According to AMR Research, a Boston industry analysis firm, total aggregate revenue of the customer relationship market – of which data warehousing is a part – will grow from $1.2 billion in 1997, the last full year for which figures are available, to $11.5 billion in 2002. Software revenue alone will top $7.5 billion by the year 2002, compared to $762 million in 1997.

"Companies have always had all kinds of data on their customers; now they’re beginning to use it," said Peggy Menconi, Research Director for AMR. To get the best and most comprehensive customer data, companies are trying to "use information from all customer touch points, including call centers, the Web and the mail so they can better tailor their products and services to meet customer demands."

According to a Palo Alto Consulting Group study of 400 users and information technology professionals, $113.5 million will be invested in data warehouse and data mining hardware, software and outside services by the year 2002, up sharply from an estimated $6.6 million in 1996. The figure for 1999 was expected to be $36.6 million.

Some of this growth in the use of data is a byproduct of the millennium bug, according to John Riehm, Senior Management Consultant with Grant Thornton.

Though larger companies began installing enterprise resource planning systems several years ago, these systems were initially seen as too expensive for small- and mid-size companies.

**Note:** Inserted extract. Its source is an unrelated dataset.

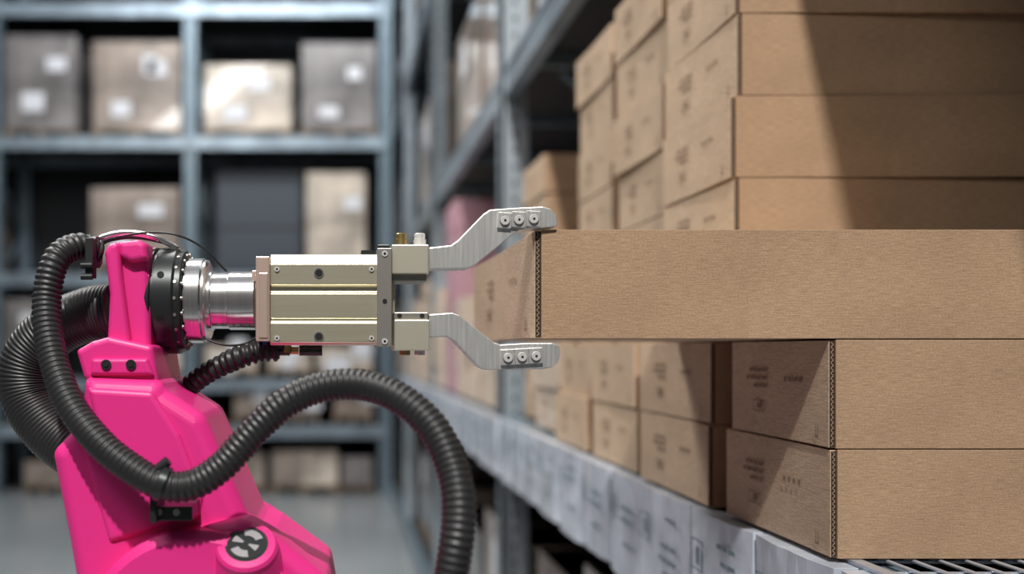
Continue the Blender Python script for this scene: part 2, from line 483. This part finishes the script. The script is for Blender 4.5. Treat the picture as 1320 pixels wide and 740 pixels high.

According to Pine Cone Systems, a data warehouse management company in Denver, the average data mart costs about $1 million to build, while the average data warehouse costs $2.5 million. With Y2K forcing numerous companies to replace their computer systems – including database applications – many have decided now is the time to add enterprise relationship capabilities, and are choosing the less expensive data management solution, at least initially.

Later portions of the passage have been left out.